When an Australian friend, Reg Watson, asked them for a signature tune for a new soap opera, they wrote the theme for Crossroads. After Watson returned to Australia he asked them again and this time they wrote the theme for Neighbours. Trent and Hatch were to settle in Australia in the 1980s. They also had a beautiful villa in Minorca and in true Neighbours fashion a row erupted at Trent’s birthday party in 1995 in which Hatch announced that he was leaving her and going to live with her best friend Maggie Clough. Trent and Hatch divorced in 2002.
Trent returned to performing, starring in a touring version of High Society and then doing solo concerts.
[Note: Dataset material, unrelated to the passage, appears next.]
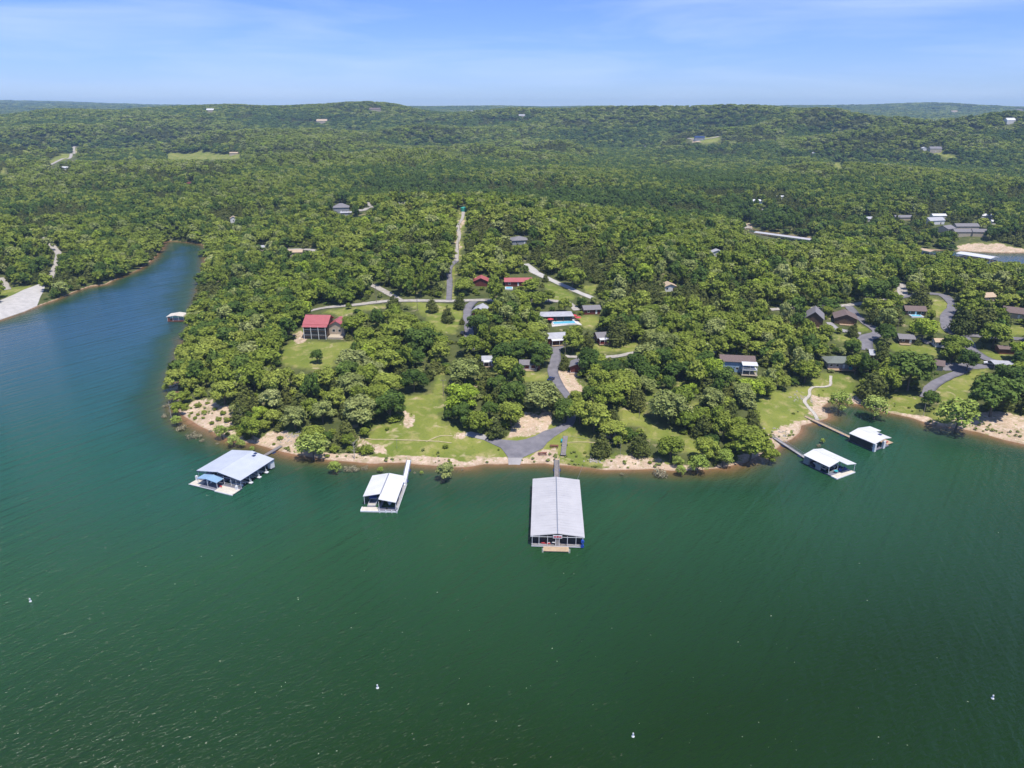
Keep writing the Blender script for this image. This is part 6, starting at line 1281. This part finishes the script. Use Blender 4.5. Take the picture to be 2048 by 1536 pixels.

She remarried in 2005. She had recently completed her autobiography and it is to be published at the same time as a stage musical about her life, Jackie – The Jackie Trent Story, to be performed by the Porthill Players at the Stoke-on-Trent Repertory Theatre in May.
Yvonne Burgess (Jackie Trent), singer and songwriter: born Newcastle-under-Lyme, Staffordshire 6 September 1940; married three times (two 2 children); died Cuitadella, Menorca 21 March 2015.